-- START Supplied information --

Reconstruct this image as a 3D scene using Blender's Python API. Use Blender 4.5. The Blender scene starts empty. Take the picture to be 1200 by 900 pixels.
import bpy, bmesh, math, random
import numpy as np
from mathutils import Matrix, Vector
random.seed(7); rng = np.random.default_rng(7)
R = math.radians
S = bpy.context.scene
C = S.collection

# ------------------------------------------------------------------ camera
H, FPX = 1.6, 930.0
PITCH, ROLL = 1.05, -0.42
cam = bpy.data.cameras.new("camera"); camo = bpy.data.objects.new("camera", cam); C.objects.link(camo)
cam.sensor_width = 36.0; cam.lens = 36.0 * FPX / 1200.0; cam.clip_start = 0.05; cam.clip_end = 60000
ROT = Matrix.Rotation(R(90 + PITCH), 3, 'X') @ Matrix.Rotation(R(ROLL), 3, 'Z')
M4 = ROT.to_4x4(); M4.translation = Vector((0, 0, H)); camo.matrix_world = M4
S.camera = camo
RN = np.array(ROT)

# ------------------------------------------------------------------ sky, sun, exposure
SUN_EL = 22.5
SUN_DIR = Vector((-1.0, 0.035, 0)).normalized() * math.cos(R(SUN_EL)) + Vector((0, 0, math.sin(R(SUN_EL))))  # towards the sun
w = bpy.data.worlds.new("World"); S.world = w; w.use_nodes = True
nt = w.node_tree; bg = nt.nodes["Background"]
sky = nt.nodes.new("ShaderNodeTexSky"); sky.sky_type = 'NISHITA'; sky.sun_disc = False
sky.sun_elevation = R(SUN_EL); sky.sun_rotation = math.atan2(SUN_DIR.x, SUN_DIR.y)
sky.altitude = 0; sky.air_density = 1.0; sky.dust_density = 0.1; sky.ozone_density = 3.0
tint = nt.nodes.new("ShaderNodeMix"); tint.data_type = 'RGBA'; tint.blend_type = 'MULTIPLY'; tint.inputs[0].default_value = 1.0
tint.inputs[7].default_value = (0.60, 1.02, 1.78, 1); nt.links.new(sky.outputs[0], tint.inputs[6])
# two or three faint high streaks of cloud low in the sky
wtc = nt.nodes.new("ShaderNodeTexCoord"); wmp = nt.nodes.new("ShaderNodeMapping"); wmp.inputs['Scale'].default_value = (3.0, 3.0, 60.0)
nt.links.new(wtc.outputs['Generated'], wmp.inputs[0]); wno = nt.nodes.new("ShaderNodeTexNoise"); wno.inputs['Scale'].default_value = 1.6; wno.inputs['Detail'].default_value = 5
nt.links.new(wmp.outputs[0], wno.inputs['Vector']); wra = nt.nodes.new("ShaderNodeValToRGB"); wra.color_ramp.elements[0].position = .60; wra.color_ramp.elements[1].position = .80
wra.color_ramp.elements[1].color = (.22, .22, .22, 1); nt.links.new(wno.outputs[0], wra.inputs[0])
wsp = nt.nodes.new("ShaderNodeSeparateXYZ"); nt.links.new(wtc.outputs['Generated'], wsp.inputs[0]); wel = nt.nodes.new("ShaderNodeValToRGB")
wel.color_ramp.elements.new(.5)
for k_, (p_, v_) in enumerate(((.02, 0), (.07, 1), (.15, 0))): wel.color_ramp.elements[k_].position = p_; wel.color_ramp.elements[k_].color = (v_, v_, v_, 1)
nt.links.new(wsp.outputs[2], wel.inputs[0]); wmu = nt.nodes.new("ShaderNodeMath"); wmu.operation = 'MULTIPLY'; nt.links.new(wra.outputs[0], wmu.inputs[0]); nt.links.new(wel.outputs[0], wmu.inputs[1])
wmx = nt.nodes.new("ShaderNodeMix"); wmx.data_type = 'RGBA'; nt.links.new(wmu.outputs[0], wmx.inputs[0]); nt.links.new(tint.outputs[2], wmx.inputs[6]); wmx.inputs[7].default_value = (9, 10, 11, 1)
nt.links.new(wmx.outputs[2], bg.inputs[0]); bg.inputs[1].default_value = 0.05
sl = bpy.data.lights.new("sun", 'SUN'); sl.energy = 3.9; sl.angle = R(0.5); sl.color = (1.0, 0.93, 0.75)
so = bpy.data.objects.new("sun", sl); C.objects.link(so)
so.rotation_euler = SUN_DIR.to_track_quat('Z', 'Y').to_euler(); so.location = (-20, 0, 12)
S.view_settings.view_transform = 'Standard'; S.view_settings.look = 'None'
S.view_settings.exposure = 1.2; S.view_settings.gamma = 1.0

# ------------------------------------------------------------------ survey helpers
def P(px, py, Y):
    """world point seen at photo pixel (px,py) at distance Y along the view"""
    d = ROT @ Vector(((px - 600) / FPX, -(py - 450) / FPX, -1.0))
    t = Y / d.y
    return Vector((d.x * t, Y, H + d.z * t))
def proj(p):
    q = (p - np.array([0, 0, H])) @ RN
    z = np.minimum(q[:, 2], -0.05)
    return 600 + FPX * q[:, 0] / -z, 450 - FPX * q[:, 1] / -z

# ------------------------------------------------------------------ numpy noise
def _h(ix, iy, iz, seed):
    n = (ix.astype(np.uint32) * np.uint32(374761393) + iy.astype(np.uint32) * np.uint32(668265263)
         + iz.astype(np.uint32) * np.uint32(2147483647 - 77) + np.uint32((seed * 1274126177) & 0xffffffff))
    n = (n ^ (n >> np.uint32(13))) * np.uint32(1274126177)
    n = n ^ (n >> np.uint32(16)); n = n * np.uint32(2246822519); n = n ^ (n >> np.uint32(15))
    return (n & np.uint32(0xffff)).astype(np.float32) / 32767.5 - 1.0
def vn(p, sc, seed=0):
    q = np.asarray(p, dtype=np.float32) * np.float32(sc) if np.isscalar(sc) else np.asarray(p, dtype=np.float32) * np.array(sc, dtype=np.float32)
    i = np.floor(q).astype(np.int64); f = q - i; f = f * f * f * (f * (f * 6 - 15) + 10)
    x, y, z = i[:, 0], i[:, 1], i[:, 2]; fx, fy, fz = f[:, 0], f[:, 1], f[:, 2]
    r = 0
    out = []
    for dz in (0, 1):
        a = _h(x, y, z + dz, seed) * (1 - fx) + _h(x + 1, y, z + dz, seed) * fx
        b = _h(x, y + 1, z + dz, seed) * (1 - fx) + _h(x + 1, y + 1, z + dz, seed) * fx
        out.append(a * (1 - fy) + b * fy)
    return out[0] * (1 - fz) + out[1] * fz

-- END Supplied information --

_Exercise details:_ Give an exact repetition of all the material.

_Task result:_
Reconstruct this image as a 3D scene using Blender's Python API. Use Blender 4.5. The Blender scene starts empty. Take the picture to be 1200 by 900 pixels.
import bpy, bmesh, math, random
import numpy as np
from mathutils import Matrix, Vector
random.seed(7); rng = np.random.default_rng(7)
R = math.radians
S = bpy.context.scene
C = S.collection

# ------------------------------------------------------------------ camera
H, FPX = 1.6, 930.0
PITCH, ROLL = 1.05, -0.42
cam = bpy.data.cameras.new("camera"); camo = bpy.data.objects.new("camera", cam); C.objects.link(camo)
cam.sensor_width = 36.0; cam.lens = 36.0 * FPX / 1200.0; cam.clip_start = 0.05; cam.clip_end = 60000
ROT = Matrix.Rotation(R(90 + PITCH), 3, 'X') @ Matrix.Rotation(R(ROLL), 3, 'Z')
M4 = ROT.to_4x4(); M4.translation = Vector((0, 0, H)); camo.matrix_world = M4
S.camera = camo
RN = np.array(ROT)

# ------------------------------------------------------------------ sky, sun, exposure
SUN_EL = 22.5
SUN_DIR = Vector((-1.0, 0.035, 0)).normalized() * math.cos(R(SUN_EL)) + Vector((0, 0, math.sin(R(SUN_EL))))  # towards the sun
w = bpy.data.worlds.new("World"); S.world = w; w.use_nodes = True
nt = w.node_tree; bg = nt.nodes["Background"]
sky = nt.nodes.new("ShaderNodeTexSky"); sky.sky_type = 'NISHITA'; sky.sun_disc = False
sky.sun_elevation = R(SUN_EL); sky.sun_rotation = math.atan2(SUN_DIR.x, SUN_DIR.y)
sky.altitude = 0; sky.air_density = 1.0; sky.dust_density = 0.1; sky.ozone_density = 3.0
tint = nt.nodes.new("ShaderNodeMix"); tint.data_type = 'RGBA'; tint.blend_type = 'MULTIPLY'; tint.inputs[0].default_value = 1.0
tint.inputs[7].default_value = (0.60, 1.02, 1.78, 1); nt.links.new(sky.outputs[0], tint.inputs[6])
# two or three faint high streaks of cloud low in the sky
wtc = nt.nodes.new("ShaderNodeTexCoord"); wmp = nt.nodes.new("ShaderNodeMapping"); wmp.inputs['Scale'].default_value = (3.0, 3.0, 60.0)
nt.links.new(wtc.outputs['Generated'], wmp.inputs[0]); wno = nt.nodes.new("ShaderNodeTexNoise"); wno.inputs['Scale'].default_value = 1.6; wno.inputs['Detail'].default_value = 5
nt.links.new(wmp.outputs[0], wno.inputs['Vector']); wra = nt.nodes.new("ShaderNodeValToRGB"); wra.color_ramp.elements[0].position = .60; wra.color_ramp.elements[1].position = .80
wra.color_ramp.elements[1].color = (.22, .22, .22, 1); nt.links.new(wno.outputs[0], wra.inputs[0])
wsp = nt.nodes.new("ShaderNodeSeparateXYZ"); nt.links.new(wtc.outputs['Generated'], wsp.inputs[0]); wel = nt.nodes.new("ShaderNodeValToRGB")
wel.color_ramp.elements.new(.5)
for k_, (p_, v_) in enumerate(((.02, 0), (.07, 1), (.15, 0))): wel.color_ramp.elements[k_].position = p_; wel.color_ramp.elements[k_].color = (v_, v_, v_, 1)
nt.links.new(wsp.outputs[2], wel.inputs[0]); wmu = nt.nodes.new("ShaderNodeMath"); wmu.operation = 'MULTIPLY'; nt.links.new(wra.outputs[0], wmu.inputs[0]); nt.links.new(wel.outputs[0], wmu.inputs[1])
wmx = nt.nodes.new("ShaderNodeMix"); wmx.data_type = 'RGBA'; nt.links.new(wmu.outputs[0], wmx.inputs[0]); nt.links.new(tint.outputs[2], wmx.inputs[6]); wmx.inputs[7].default_value = (9, 10, 11, 1)
nt.links.new(wmx.outputs[2], bg.inputs[0]); bg.inputs[1].default_value = 0.05
sl = bpy.data.lights.new("sun", 'SUN'); sl.energy = 3.9; sl.angle = R(0.5); sl.color = (1.0, 0.93, 0.75)
so = bpy.data.objects.new("sun", sl); C.objects.link(so)
so.rotation_euler = SUN_DIR.to_track_quat('Z', 'Y').to_euler(); so.location = (-20, 0, 12)
S.view_settings.view_transform = 'Standard'; S.view_settings.look = 'None'
S.view_settings.exposure = 1.2; S.view_settings.gamma = 1.0

# ------------------------------------------------------------------ survey helpers
def P(px, py, Y):
    """world point seen at photo pixel (px,py) at distance Y along the view"""
    d = ROT @ Vector(((px - 600) / FPX, -(py - 450) / FPX, -1.0))
    t = Y / d.y
    return Vector((d.x * t, Y, H + d.z * t))
def proj(p):
    q = (p - np.array([0, 0, H])) @ RN
    z = np.minimum(q[:, 2], -0.05)
    return 600 + FPX * q[:, 0] / -z, 450 - FPX * q[:, 1] / -z

# ------------------------------------------------------------------ numpy noise
def _h(ix, iy, iz, seed):
    n = (ix.astype(np.uint32) * np.uint32(374761393) + iy.astype(np.uint32) * np.uint32(668265263)
         + iz.astype(np.uint32) * np.uint32(2147483647 - 77) + np.uint32((seed * 1274126177) & 0xffffffff))
    n = (n ^ (n >> np.uint32(13))) * np.uint32(1274126177)
    n = n ^ (n >> np.uint32(16)); n = n * np.uint32(2246822519); n = n ^ (n >> np.uint32(15))
    return (n & np.uint32(0xffff)).astype(np.float32) / 32767.5 - 1.0
def vn(p, sc, seed=0):
    q = np.asarray(p, dtype=np.float32) * np.float32(sc) if np.isscalar(sc) else np.asarray(p, dtype=np.float32) * np.array(sc, dtype=np.float32)
    i = np.floor(q).astype(np.int64); f = q - i; f = f * f * f * (f * (f * 6 - 15) + 10)
    x, y, z = i[:, 0], i[:, 1], i[:, 2]; fx, fy, fz = f[:, 0], f[:, 1], f[:, 2]
    r = 0
    out = []
    for dz in (0, 1):
        a = _h(x, y, z + dz, seed) * (1 - fx) + _h(x + 1, y, z + dz, seed) * fx
        b = _h(x, y + 1, z + dz, seed) * (1 - fx) + _h(x + 1, y + 1, z + dz, seed) * fx
        out.append(a * (1 - fy) + b * fy)
    return out[0] * (1 - fz) + out[1] * fz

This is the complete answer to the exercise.